When Whispers Shatter

This post is part of the One Word Blog Linkup hosted by, Janine and Lisa! This week, the word prompt choices are Whisper and Shatter. If you would like to join the linkup you can find more information HERE, sign up for weekly emails HERE, and/or join our Facebook group HERE. Every Friday, two prompts are emailed. Choose one and write a post using that word as inspiration. Linkup up any time between 6:00am EST on Wednesday-9:00pm EST on Thursdays on any of the host sites.

(Spoiler Alert: If you somehow missed everything about the Harry Potter story, do not read the first paragraph. Alternatively, click my affiliate link and catch up. If you purchase through my affiliate link, it costs nothing extra to you but I receive a small percentage to help my family.)

July 31 is Harry Potter’s birthday. We tend to watch the movies on a semi-regular basis. We only allow Dietrich to watch through the fourth installment for the time being. We recently completed our Episodes 1-4 marathon. At the end of Harry Potter and the Goblet of Fire, after Voldemort’s return, he rebukes Lucius Malfoy, “Oh, there were signs, my slippery friend, and more than whispers.” While the death eaters celebrate the return of their leader, Harry’s world is shattered. Though he does not yet know why Voldemort attempted to murder him as an infant, nor does he know all that must happen to end the reign of the Dark Lord’s terror, he realizes that everything is about to change and that he is going to die.

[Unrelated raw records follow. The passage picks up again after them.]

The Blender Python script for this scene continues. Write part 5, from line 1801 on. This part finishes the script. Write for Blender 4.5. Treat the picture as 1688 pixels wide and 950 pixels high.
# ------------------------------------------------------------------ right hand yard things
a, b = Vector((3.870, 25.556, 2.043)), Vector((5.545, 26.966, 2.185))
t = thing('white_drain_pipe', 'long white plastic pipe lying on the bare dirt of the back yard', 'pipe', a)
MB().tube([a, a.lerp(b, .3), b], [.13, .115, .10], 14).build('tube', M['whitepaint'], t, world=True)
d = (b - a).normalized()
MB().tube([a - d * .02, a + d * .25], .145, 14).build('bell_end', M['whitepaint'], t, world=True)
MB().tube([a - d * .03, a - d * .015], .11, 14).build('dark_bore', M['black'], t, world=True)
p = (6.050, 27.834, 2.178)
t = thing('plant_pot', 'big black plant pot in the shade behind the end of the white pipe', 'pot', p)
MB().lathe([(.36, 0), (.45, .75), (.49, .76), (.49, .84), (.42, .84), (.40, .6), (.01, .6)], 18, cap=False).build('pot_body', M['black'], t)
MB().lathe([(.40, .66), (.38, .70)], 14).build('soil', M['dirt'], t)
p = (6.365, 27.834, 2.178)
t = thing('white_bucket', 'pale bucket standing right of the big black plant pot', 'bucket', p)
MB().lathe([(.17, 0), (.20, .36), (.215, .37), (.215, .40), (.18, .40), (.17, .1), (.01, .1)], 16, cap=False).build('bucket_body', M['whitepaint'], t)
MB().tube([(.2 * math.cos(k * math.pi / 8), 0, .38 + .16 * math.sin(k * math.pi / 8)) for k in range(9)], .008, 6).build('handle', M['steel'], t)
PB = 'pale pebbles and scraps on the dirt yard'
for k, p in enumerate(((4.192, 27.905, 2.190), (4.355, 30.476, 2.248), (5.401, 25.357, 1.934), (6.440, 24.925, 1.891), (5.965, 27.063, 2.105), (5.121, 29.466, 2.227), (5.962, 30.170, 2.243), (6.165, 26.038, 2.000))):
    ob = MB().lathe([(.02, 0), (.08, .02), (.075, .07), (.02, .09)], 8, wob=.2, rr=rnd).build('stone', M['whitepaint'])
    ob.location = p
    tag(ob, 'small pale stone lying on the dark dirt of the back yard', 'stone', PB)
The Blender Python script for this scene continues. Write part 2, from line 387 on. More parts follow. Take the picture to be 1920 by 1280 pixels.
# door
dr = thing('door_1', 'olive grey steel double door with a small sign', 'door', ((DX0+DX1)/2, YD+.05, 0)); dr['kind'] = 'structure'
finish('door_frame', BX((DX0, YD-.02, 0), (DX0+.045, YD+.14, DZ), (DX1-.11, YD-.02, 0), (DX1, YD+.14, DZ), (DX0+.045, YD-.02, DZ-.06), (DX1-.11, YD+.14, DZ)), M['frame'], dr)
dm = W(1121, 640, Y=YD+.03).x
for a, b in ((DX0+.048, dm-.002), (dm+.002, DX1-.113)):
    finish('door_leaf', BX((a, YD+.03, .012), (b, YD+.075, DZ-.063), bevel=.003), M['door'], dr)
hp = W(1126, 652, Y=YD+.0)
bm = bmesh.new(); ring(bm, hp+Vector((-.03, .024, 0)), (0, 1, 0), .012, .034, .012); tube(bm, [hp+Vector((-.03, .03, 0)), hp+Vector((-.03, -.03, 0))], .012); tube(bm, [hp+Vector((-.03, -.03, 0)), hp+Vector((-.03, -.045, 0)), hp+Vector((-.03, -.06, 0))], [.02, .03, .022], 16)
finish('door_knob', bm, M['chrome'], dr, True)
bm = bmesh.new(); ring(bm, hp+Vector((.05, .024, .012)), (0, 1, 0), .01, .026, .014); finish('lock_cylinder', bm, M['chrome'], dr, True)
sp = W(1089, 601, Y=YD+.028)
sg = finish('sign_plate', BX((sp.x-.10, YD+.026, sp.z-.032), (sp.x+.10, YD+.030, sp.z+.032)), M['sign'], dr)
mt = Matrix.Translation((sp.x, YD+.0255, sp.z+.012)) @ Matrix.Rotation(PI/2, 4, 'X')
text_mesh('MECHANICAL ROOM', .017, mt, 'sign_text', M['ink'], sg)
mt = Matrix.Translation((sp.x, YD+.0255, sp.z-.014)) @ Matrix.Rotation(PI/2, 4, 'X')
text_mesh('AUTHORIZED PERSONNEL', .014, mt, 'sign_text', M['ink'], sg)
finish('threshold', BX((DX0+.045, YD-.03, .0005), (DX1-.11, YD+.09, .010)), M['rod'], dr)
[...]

Something the preacher said on Sunday evening, relating to the Apostle Peter’s first sermon, began forming this post in my head. Initially, I did not know how or if I would or could tie this week’s words of Whisper and Shatter together. I thought about focusing on how Dietrich talks loudly when he is right next to me or when it is completely inappropriate to do so, but whispers when I need to be able to hear him. I thought about how our damaged household goods, including an antique broken mirror, shattered our hopes of a positive moving experience. Rather than continue either of those laments, I am going in a different direction, combining the words, and I pray it resonates with you as well.

Almost two thousand years ago, people whispered in the streets of Israel and the surrounding areas. Some asked, “Could this be the Messiah?” while others plotted to kill him. One Friday, the hopes and dreams of the first crowd shattered, as the man they followed and believed in hung on a cross and died. Three days later, the victory of the opposition shattered with the whispers that the Christ lived – resurrected overcomer of even death. Early church history tells us that the followers of the Way often worshiped in catacombs, gathered in secret, and used the symbols to identify other believers in public. They protected themselves from persecution when possible and fled when necessary. Through the persecution of the first-century church, the Gospel spread throughout the entire known world.While living in Germany, we heard stories (and some Americans continue to hear apologies) of the time following the evacuation of the concentration camps. The average citizen did not know the horrors going on in their country. If there were signs and whispers, certainly such a thing was too incomprehensible to imagine. When the citizens were required to tour the camps, their ability to deny such horrors became impossible. I met a German national, who became a friend, and the camp tour was a part of her school curriculum. The Germans remain shattered by the past but refuse to let it happen again.

Not many years ago, sin remained a secret. Whispers about helping a teenager became pregnant, the woman whose husband abandoned their family for a “younger model,” or the family with an effeminate son have been replaced with loud flamboyant celebrations of bad choices. (I am speaking here about the people really interested in helping, not those interested only in gossip). The Christian Nation of America is shattered, leaving a pagan nation in its place. Christians face a challenge to stand for Truth or follow the crowd. In some ways, Christianity has been easy in America until recent years. Only a deep knowledge of the Word will allow us to stand firm. Even in the face of opposition, we have a great cloud of witnesses cheering us on – many of whom endured worse persecution. We must not let our voices become whispers or our hope shattered.